Este temperamento echa por tierra la principal diferencia –y beneficio- entre el monto que se paga por concepto de penalidad y aquél que se paga por el daño ulterior, según la cual solo el segundo requería ser probado. Ello obedece a que, conforme hemos señalado, en la práctica el acreedor también estará obligado a demostrar la existencia de los perjuicios a ser indemnizados por la penalidad a efectos de acreditar su monto y poder detraer lo que corresponde resarcirse como daño ulterior. Como se puede advertir, este temperamento determina que el pacto de una penalidad carezca de sentido.

Para concluir, cabe precisar que el pago del “íntegro” de la penalidad a que se refiere el artículo 1341 del Código no debe implicar que, cuando se hubiese pactado el resarcimiento del daño ulterior, el deudor queda obligado a pagar la totalidad de la pena, sin más. En efecto, de acuerdo al sistema de mutabilidad relativa que asume nuestro Código, el deudor siempre estará facultado a solicitar al juez la reducción del monto de la pena. Este derecho ha sido expresamente recogido por el artículo 1346.

La redacción de esta parte de la norma obedece a la concepción del legislador de que la cláusula penal “siempre se debe íntegramente”. De acuerdo a este criterio, si se ha estipulado la reparación del daño ulterior, y se demuestra que éste supera el valor de la penalidad, el deudor estará obligado al pago del íntegro de la pena y, adicionalmente, al resarcimiento de la diferencia por los daños y perjuicios.
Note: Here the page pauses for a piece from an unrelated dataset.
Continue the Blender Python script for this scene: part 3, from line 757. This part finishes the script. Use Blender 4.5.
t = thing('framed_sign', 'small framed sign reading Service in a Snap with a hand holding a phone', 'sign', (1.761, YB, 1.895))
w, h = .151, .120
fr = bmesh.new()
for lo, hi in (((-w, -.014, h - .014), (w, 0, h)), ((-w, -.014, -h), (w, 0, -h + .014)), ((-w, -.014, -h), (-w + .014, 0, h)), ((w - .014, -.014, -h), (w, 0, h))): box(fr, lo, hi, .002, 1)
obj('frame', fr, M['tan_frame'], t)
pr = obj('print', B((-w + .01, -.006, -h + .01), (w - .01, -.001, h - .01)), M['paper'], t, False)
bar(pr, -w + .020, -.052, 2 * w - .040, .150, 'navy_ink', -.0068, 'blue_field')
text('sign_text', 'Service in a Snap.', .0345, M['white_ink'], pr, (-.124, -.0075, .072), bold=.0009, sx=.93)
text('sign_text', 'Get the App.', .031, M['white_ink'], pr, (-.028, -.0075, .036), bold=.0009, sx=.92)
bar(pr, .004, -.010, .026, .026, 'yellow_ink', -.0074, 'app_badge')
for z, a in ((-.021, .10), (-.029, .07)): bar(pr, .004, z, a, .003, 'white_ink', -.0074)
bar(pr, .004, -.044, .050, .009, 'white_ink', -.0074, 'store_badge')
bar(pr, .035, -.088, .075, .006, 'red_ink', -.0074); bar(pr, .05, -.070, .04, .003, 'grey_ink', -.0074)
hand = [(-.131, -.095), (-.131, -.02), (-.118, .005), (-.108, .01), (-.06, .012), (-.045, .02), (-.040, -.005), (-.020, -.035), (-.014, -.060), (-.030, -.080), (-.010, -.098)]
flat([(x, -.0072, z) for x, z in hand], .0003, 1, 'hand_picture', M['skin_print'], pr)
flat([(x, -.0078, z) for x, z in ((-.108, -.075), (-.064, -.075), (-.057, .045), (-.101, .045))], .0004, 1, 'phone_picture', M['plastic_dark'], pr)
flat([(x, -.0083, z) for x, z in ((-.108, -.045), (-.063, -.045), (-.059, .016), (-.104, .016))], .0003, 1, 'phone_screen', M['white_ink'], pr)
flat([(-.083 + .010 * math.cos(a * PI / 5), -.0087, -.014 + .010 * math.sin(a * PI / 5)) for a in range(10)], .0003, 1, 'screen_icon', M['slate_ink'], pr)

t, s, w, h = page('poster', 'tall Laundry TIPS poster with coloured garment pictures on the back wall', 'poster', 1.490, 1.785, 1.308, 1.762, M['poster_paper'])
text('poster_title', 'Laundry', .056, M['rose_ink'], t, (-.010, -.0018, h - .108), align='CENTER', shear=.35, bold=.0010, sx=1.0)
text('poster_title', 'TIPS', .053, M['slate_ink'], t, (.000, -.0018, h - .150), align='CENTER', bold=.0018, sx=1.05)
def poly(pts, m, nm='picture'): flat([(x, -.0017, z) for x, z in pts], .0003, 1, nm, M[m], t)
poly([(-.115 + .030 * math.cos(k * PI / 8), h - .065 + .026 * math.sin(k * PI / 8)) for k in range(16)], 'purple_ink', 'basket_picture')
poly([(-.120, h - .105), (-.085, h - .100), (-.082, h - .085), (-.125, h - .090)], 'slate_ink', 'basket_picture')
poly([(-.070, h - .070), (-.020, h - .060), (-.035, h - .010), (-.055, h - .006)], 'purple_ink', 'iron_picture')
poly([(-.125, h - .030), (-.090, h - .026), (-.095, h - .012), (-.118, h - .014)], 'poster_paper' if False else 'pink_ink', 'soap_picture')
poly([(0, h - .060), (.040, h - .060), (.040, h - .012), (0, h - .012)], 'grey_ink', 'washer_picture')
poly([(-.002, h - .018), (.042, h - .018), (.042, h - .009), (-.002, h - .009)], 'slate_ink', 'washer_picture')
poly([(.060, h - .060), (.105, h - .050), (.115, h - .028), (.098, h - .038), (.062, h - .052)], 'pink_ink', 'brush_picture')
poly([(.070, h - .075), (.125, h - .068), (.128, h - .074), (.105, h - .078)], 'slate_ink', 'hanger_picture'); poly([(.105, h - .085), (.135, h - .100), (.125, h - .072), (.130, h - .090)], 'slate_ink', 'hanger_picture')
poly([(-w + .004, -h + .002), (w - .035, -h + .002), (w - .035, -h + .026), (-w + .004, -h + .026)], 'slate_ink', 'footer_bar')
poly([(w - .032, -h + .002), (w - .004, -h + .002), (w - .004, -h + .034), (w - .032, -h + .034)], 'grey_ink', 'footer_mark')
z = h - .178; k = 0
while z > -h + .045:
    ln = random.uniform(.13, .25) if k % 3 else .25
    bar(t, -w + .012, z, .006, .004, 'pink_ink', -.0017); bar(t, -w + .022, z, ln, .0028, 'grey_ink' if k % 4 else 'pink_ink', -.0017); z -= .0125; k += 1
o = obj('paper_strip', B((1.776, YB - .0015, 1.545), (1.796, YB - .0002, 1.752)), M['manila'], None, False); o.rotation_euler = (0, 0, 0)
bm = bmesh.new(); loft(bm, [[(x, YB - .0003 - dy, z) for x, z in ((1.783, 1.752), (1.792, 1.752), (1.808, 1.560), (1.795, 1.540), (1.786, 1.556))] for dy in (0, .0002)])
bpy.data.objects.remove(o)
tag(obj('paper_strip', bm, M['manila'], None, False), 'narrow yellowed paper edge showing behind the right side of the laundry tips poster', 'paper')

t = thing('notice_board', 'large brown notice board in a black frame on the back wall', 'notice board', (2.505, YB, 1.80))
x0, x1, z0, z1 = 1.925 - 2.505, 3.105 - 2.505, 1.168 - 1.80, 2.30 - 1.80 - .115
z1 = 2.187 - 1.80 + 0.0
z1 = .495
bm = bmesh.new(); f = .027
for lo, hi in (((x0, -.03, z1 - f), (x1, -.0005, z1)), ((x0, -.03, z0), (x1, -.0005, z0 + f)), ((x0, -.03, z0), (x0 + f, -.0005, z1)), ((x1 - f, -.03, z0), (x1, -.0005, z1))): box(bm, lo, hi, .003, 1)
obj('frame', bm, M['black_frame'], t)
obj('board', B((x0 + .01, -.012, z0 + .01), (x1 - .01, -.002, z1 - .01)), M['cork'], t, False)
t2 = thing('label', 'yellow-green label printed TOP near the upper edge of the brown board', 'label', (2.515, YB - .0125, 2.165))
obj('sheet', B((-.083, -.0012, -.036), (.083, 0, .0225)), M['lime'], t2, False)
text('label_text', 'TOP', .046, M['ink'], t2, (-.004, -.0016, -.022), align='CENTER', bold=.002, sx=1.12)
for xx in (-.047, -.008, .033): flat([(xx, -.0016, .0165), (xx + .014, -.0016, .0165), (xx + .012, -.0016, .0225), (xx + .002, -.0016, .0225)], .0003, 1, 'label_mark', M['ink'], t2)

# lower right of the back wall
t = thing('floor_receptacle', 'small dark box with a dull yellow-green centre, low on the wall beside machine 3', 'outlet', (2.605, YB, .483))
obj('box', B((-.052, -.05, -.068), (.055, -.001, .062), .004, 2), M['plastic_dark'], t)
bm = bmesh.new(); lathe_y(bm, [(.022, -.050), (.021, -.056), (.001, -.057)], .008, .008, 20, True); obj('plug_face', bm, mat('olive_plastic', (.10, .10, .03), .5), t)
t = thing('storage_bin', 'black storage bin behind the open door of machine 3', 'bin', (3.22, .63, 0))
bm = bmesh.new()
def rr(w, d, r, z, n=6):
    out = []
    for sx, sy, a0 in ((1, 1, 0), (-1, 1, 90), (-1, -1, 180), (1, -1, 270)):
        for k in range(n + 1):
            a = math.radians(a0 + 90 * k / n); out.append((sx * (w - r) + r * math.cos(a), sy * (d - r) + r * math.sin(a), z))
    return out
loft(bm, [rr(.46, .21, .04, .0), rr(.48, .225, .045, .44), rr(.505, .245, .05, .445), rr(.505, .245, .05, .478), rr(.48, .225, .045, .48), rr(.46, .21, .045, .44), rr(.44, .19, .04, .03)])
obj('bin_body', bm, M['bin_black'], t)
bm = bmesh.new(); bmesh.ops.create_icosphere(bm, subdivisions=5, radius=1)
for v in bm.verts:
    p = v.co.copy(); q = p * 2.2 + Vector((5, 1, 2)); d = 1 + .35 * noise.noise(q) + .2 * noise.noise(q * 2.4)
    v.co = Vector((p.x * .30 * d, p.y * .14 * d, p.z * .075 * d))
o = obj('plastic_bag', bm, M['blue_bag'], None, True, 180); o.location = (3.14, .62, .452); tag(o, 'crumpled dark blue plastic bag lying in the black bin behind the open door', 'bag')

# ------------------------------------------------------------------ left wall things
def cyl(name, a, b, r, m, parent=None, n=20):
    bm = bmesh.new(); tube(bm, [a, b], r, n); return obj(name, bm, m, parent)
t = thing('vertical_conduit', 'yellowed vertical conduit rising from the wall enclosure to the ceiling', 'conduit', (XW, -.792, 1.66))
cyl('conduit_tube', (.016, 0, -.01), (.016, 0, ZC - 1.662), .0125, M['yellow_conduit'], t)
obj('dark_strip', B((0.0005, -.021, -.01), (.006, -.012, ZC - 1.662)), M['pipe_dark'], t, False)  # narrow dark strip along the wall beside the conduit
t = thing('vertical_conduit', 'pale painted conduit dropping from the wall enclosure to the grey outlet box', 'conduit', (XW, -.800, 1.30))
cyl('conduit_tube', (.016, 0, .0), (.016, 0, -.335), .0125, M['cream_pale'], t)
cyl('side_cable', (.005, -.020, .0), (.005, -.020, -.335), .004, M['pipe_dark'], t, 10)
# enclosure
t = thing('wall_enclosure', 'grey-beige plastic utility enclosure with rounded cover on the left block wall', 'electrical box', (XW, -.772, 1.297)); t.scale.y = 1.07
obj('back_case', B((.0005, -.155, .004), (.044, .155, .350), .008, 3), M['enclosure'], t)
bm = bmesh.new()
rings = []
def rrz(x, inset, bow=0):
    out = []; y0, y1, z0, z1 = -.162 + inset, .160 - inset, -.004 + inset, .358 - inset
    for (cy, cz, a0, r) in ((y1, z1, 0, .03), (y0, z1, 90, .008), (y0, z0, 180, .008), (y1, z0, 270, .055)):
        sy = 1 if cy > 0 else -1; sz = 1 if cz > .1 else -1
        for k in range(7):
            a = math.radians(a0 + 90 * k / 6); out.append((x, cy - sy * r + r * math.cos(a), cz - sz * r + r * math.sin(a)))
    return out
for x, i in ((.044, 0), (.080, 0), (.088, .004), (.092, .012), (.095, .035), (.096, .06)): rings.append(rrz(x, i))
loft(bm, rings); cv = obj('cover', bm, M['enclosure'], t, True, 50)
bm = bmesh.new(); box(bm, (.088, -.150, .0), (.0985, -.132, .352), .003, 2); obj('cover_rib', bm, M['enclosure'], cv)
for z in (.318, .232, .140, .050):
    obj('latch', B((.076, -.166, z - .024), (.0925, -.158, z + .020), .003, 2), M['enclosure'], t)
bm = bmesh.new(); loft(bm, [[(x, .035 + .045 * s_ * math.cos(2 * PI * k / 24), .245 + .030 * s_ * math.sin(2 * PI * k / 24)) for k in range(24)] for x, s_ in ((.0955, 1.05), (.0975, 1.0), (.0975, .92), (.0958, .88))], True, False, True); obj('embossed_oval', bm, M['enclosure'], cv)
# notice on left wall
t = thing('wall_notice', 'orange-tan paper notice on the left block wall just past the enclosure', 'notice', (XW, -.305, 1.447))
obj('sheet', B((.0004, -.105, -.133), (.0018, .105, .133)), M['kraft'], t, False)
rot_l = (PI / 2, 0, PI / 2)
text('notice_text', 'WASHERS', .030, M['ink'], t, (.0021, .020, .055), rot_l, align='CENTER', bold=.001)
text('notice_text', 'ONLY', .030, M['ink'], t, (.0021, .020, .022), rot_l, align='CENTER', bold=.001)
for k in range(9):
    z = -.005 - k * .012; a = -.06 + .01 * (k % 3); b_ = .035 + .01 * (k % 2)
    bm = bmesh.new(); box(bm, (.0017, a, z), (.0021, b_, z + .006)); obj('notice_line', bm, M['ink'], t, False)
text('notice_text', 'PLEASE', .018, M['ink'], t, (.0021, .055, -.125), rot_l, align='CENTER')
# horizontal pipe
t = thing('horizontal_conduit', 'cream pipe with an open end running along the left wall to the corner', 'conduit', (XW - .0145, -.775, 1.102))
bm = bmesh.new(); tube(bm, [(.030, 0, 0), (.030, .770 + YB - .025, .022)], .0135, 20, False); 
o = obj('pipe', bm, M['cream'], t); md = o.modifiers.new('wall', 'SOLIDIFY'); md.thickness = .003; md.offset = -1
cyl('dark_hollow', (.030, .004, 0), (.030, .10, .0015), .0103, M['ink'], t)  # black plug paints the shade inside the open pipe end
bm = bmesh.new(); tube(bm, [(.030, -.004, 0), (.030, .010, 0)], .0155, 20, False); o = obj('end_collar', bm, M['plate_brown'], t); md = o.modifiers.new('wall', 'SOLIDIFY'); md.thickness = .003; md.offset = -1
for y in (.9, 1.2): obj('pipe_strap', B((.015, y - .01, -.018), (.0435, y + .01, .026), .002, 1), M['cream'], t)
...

Sin embargo, no sería correcto sostener que por el solo hecho de haber pactado la indemnización del daño ulterior, el deudor pierde la facultad de solicitar la reducción judicial y debe pagar el íntegro de la pena. Solo una vez que el juez haya denegado la reducción de la penalidad, en caso se hubiera solicitado, el deudor deberá pagar la totalidad de su monto.